Authors often ask us to clarify what they are and are not responsible for when it comes to permissions, artwork, quoting from other sources, and indexes.
In brief, unless otherwise noted in your contract, you are responsible for obtaining permission (and paying any fees) for all copyrighted material that you use in your book.
This includes:
• More than 500 words taken from any single printed source not in the public domain
• Or any substantial proportion of a shorter printed work (even if it’s less than 500 words)
• More than a line or two of poetry or song lyric not in the public domain
• All copyrighted artwork and photography
• All tables and charts taken from any copyrighted source
• Possibly even portions of your own writing if they have been published elsewhere
The following paragraphs spell out in more detail your responsibility in this regard, including a model letter that you may use when making permission requests.
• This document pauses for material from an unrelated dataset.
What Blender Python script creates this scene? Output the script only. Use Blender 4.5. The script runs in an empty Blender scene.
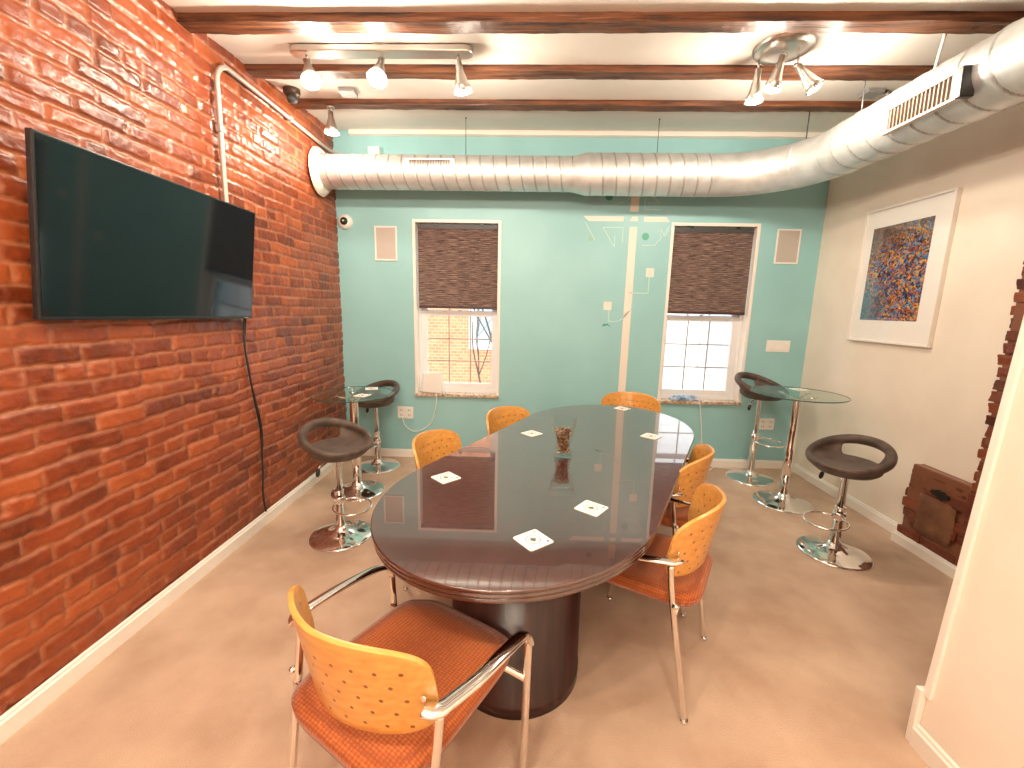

There are no hard and fast rules that govern the application of fair use, since each instance has its own particular set of facts that must all be weighed in determining whether a ‘use’ is “fair use.” To make such a determination, please take into account the following factors:
1. The length of the quoted passage in relation to the length of the copyrighted work from which it is taken (not in relation to the work in which it is used by the borrowing author).
2. The qualitative significance of the passage in relation to the copyrighted work as a whole; that is:
Is the passage the ‘heart’ of the copyrighted work or merely an incidental or minor segment?
3. The manner in which the borrowed passage is used:
Is the passage used in an illustrative, critical, or instructive context? Or is the passage borrowed passage?
Is the passage quoted within the text of the book for purposes of comment or criticism?
4. The nature of the copyrighted work from which the passage is taken:
Is it published or unpublished source? (The scope of the fair use privilege is significantly reduced for unpublished works.)
Is the passage factual and mostly informative in content, or is it more expressive and fanciful, more “literary”?
5. The effect of the use of the material on the potential market for the copyrighted work, including the market for granting rights and permissions to use the copyrighted work.
Although there are no easy formulas for analyzing the above factors and applying them to a given set of facts, in general, an author will usually have to obtain permission for the following:
1. Prose quotations or the close paraphrasing of 300 words or more from any full length book (either a single citation or the total of several shorter quotations from a single work.
2. Prose quotations or the close paraphrasing of 100 words or more from an article or periodical piece.
3. More than 300 words from a full length play or 100 words from a one act play.
4. One or more lines of a poem, unless it is of epic proportion, in which case more lines may be used depending on their qualitative and quantitative relationship to the entire copyrighted work.